Adding a home button to your new website

Simon JonesWeb Design


Whilst it might sound trivial, here’s a question that comes up from time to time: should you add a home button to the main navigation of your new website?

It’s a debate I had with a client last week; he wanted a home button and I tried to tell him it wasn’t necessary and would clog up the menu.

My argument was admittedly a huge assumption:

“Most people (P.S. unless you have conclusive evidence, never say ‘everyone’ because it’s a meaningless phrase) know to click or tap the logo to go home because that’s what I do.”

His argument was less of an assumption:

“No they don’t. Because I don’t.”

But how can you make a decision?

1. Do some research

It’s a bit buggy but Google Analytics has a really simple in-page viewer that lets you see what’s been tapped or clicked the most. Explore it, see how many times your logo has been clicked over your home button on your existing site.

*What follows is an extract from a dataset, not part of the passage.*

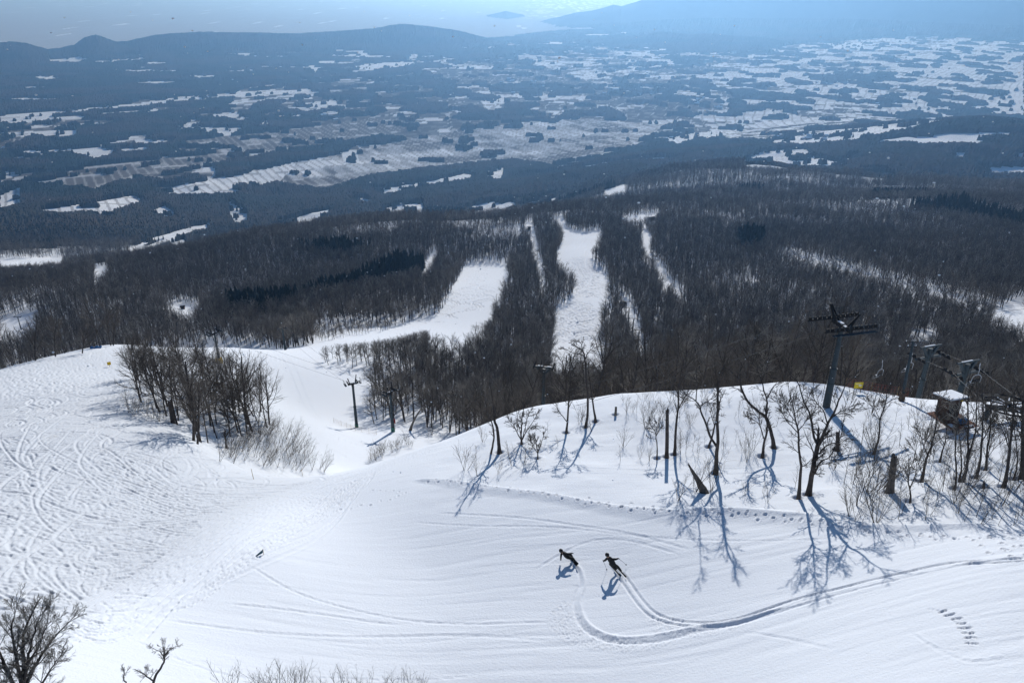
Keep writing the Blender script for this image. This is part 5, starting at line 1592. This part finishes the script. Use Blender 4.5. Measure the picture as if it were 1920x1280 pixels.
# ------------------------------------------------------------------ hut, signs, nets, poles
def build_hut():
    p = hit(1776, 800); gz = ground(p[0], p[1])
    d = float(np.hypot(p[0], p[1]))
    e = thing('lift_hut', 'small dark timber lift hut with a snow covered roof and a railed deck', 'hut', (p[0], p[1] + 0.6, gz), math.radians(16))
    e.scale = (0.76, 0.76, 0.76)
    w, dp = 1.55, 1.5; z0, zf, zb = 1.0, 3.45, 3.2
    mb = MB()
    for y in (-dp / 2, dp / 2):
        zt = zf if y < 0 else zb
        mb.quad((-w / 2, y, z0), (w / 2, y, z0), (w / 2, y, zt - .02), (-w / 2, y, zt - .02))
    for x in (-w / 2, w / 2): mb.quad((x, -dp / 2, z0), (x, dp / 2, z0), (x, dp / 2, zb - .02), (x, -dp / 2, zf - .02))
    mb.quad((-w / 2, -dp / 2, z0), (w / 2, -dp / 2, z0), (w / 2, dp / 2, z0), (-w / 2, dp / 2, z0))
    wall = mb.build('wall', M_WOOD, e)
    mb = MB()
    for x in (-w / 2, w / 2): mb.box((x, -dp / 2 - 0.03, (z0 + zf) / 2), (0.12, 0.1, zf - z0))
    mb.build('corner_post', M_WOOD, e)
    f = MB().box((-0.05, -dp / 2 - 0.03, 2.2), (0.9, 0.05, 0.95)).build('window', M_BLACK, e)
    MB().box((-0.1, -dp / 2 - 0.065, 2.2), (0.06, 0.03, 0.95)).build('mullion', M_WOOD, f)
    slope = math.atan2(zb - zf, dp)
    rf = MB().box((0, 0, (zf + zb) / 2 + 0.06), (w + 1.05, (dp + 1.1) / math.cos(slope), 0.09), Euler((slope, 0, 0))).build('roof', M_WOOD, e)
    MB().box((0, 0, (zf + zb) / 2 + 0.19), (w + 0.95, (dp + 1.0) / math.cos(slope), 0.17), Euler((slope, 0, 0))).build('roof_snow', M_SNOW, rf, bevel=0.06)
    MB().box((0.55, -dp / 2 - 0.2, zf - 0.12), (0.26, 0.16, 0.16)).build('lamp', M_YELLOW, e)
    dk = MB().box((0.1, -0.9, z0 - 0.06), (3.3, 3.9, 0.12)).build('deck', M_WOOD_RED, e)
    mb = MB()
    for x in (-1.4, -0.4, 0.6, 1.6):
        mb.bar((x, -2.75, -0.6), (x, -2.75, z0), 0.08, 0.08, 6)
    for k in range(11): mb.box((-1.5 + k * 0.32, -2.72, 0.38), (0.27, 0.05, 1.1))
    for k in range(10): mb.box((1.72, -2.6 + k * 0.36, 0.38), (0.05, 0.3, 1.1))
    mb.build('deck_skirt', M_WOOD, e)
    mb = MB()
    for x in (-1.5, -0.7, 0.1, 0.9, 1.7): mb.bar((x, -2.8, z0), (x, -2.8, z0 + 0.95), 0.035, 0.035, 6)
    for z in (0.5, 0.95): mb.bar((-1.5, -2.8, z0 + z), (1.7, -2.8, z0 + z), 0.03, 0.03, 6)
    for y in (-1.9, -1.0, 0): mb.bar((1.72, y, z0), (1.72, y, z0 + 0.95), 0.035, 0.035, 6)
    mb.bar((1.72, -2.8, z0 + 0.95), (1.72, 0.6, z0 + 0.95), 0.03, 0.03, 6)
    mb.build('railing', M_STEEL_DARK, e)
    MB().box((-0.75, -2.83, 0.95), (0.75, 0.06, 0.95)).build('rust_red_panel', M_WOOD_RED, e)
    MB().box((0.5, -2.6, z0 + 0.06), (1.3, 0.3, 0.12)).box((-1.1, -2.0, z0 + 0.05), (0.5, 0.6, 0.1)).build('deck_snow', M_SNOW, e, bevel=0.04)
    MB().box((0.35, -1.9, z0 + 0.36), (0.8, 0.5, 0.6)).build('blue_box', M_BLUE, e, bevel=0.03)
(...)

(If you want to really go at it then use some heat map software like Crazy Egg.)

If the results say people use the home button and your client is really pushing for a home button, add a home button.

2. Who’s going to be using the site?

If the site you’re building is aimed at a generation who are used to using home buttons, add a home button.

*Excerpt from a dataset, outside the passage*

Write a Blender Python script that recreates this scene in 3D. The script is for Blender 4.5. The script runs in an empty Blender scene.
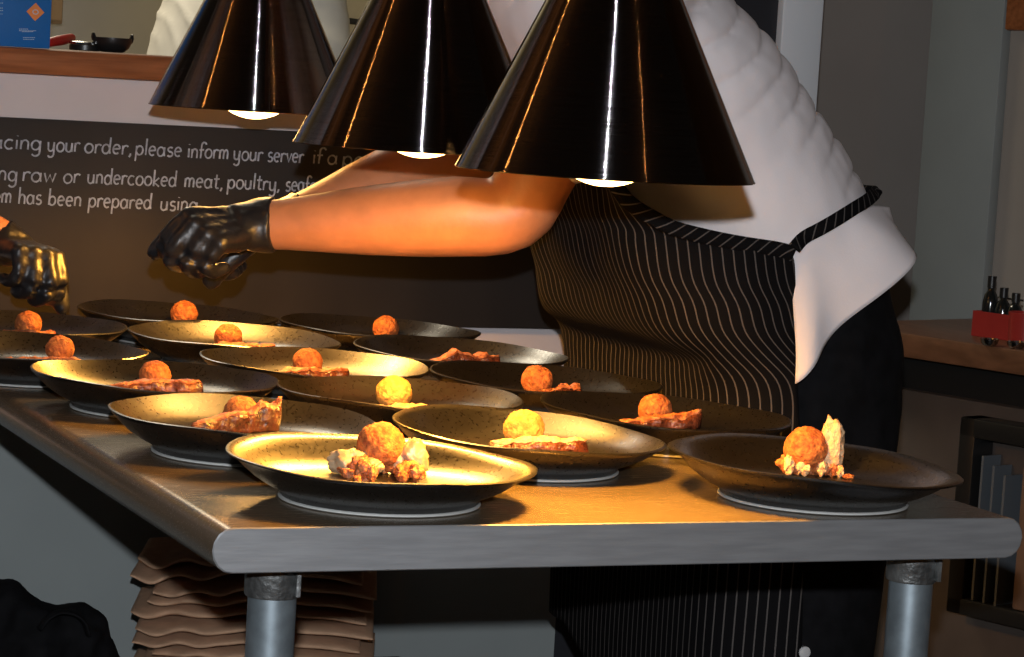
import bpy, bmesh, math, random
from mathutils import Vector as V, Matrix, noise
from mathutils.bvhtree import BVHTree
random.seed(7)
PI = math.pi
C = bpy.context.scene.collection
sc = bpy.context.scene
TZ = 0.86                                   # height of the table top

# ------------------------------------------------------------------ camera
F_PX = 2683.36
CAM = V((-0.629, -2.0129, TZ + 0.3753))
_y, _p, _r = 0.4103, 0.0963, 0.0603
FW = V((math.sin(_y)*math.cos(_p), math.cos(_y)*math.cos(_p), -math.sin(_p)))
_rt = V((math.cos(_y), -math.sin(_y), 0)); _up = _rt.cross(FW)
RT = _rt*math.cos(_r) + _up*math.sin(_r)
UP = _up*math.cos(_r) - _rt*math.sin(_r)
def ray(x, y): return FW + RT*((x-512)/F_PX) - UP*((y-328.5)/F_PX)
def at(x, y, d): return CAM + ray(x, y)*d
def aty(x, y, Y): r = ray(x, y); return CAM + r*((Y-CAM.y)/r.y)
def atz(x, y, Z): r = ray(x, y); return CAM + r*((Z-CAM.z)/r.z)

cd = bpy.data.cameras.new('camera'); cam = bpy.data.objects.new('camera', cd); C.objects.link(cam)
M = Matrix((RT, UP, -FW)).transposed().to_4x4(); M.translation = CAM
cam.matrix_world = M
cd.sensor_width = 36; cd.lens = F_PX*36/1024; cd.clip_start = 0.05; cd.clip_end = 60
sc.camera = cam

# ------------------------------------------------------------------ materials
def mat(name, col, rough=0.6, metal=0.0, var=0.0, vscale=20, vdet=4, bump=0.0, bscale=80, stretch=(1,1,1), spec=0.5, aniso=0.0,
        col2=None, emis=None, estr=0.0, coat=0.0, tang=False, rvar=0.0, sheen=0.0, sss=0.0, coords='Object', lo=.35, hi=.65):
    m = bpy.data.materials.new(name); m.use_nodes = True
    nt = m.node_tree; b = nt.nodes['Principled BSDF']; L = nt.links
    b.inputs['Base Color'].default_value = (*col, 1); b.inputs['Roughness'].default_value = rough
    b.inputs['Metallic'].default_value = metal; b.inputs['Specular IOR Level'].default_value = spec
    if aniso: b.inputs['Anisotropic'].default_value = aniso
    if coat: b.inputs['Coat Weight'].default_value = coat; b.inputs['Coat Roughness'].default_value = .15
    if sheen: b.inputs['Sheen Weight'].default_value = sheen
    if sss: b.inputs['Subsurface Weight'].default_value = sss; b.inputs['Subsurface Radius'].default_value = (.01,.004,.002); b.inputs['Subsurface Scale'].default_value = .5
    if emis: b.inputs['Emission Color'].default_value = (*emis, 1); b.inputs['Emission Strength'].default_value = estr
    tc = nt.nodes.new('ShaderNodeTexCoord'); mp = nt.nodes.new('ShaderNodeMapping')
    L.new(tc.outputs[coords], mp.inputs['Vector']); mp.inputs['Scale'].default_value = stretch
    def noi(s, d):
        n = nt.nodes.new('ShaderNodeTexNoise'); n.inputs['Scale'].default_value = s; n.inputs['Detail'].default_value = d
        L.new(mp.outputs['Vector'], n.inputs['Vector']); return n
    if var or col2:
        n = noi(vscale, vdet); r = nt.nodes.new('ShaderNodeValToRGB')
        L.new(n.outputs['Fac'], r.inputs['Fac'])
        a = tuple(max(0, c*(1-var)) for c in col); c2 = col2 or tuple(min(1, c*(1+var)) for c in col)
        r.color_ramp.elements[0].color = (*a, 1); r.color_ramp.elements[1].color = (*c2, 1)
        r.color_ramp.elements[0].position = lo; r.color_ramp.elements[1].position = hi
        L.new(r.outputs['Color'], b.inputs['Base Color'])
    if rvar:
        n = noi(vscale, 5); mr = nt.nodes.new('ShaderNodeMapRange')
        mr.inputs['From Min'].default_value = .3; mr.inputs['From Max'].default_value = .7
        mr.inputs['To Min'].default_value = max(0.02, rough-rvar); mr.inputs['To Max'].default_value = rough+rvar
        L.new(n.outputs['Fac'], mr.inputs['Value']); L.new(mr.outputs['Result'], b.inputs['Roughness'])
    if bump:
        n = noi(bscale, 6); bp = nt.nodes.new('ShaderNodeBump'); bp.inputs['Strength'].default_value = bump; bp.inputs['Distance'].default_value = .004
        L.new(n.outputs['Fac'], bp.inputs['Height']); L.new(bp.outputs['Normal'], b.inputs['Normal'])
    if tang:
        t = nt.nodes.new('ShaderNodeTangent'); t.direction_type = 'RADIAL'; t.axis = 'Z'; L.new(t.outputs['Tangent'], b.inputs['Tangent'])
    return m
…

3. What device will most visitors be using?

Tapping a logo on mobile is so much easier than opening up a hamburger menu, finding the home button and tapping it. Most mobile menus are horrible so try to make sure people have to use them as little as possible.

4. Ask yourself: why would they want to go back home?

This, for me, is the big one. If you’ve got your user journey set up right, whether they dive into your site from the homepage or arrive at a landing page, your user shouldn’t want or, even better, need to go back home. You’ve taken them on a ride that means they end up completing a goal. That’s just good design.

Even if you’ve done your research, seen that people use a home button on the current site and your client is still pushing for it, explain to them why the new site doesn’t need one.

You’ve designed it so they don’t need to go home.

You’ve done your job.

Like I said at the start, whilst it might seem trivial, it’s worth considering even the smallest points to make sure you cater for every user, meet the goal you were set and to second guess your own designs that you thought were perfect.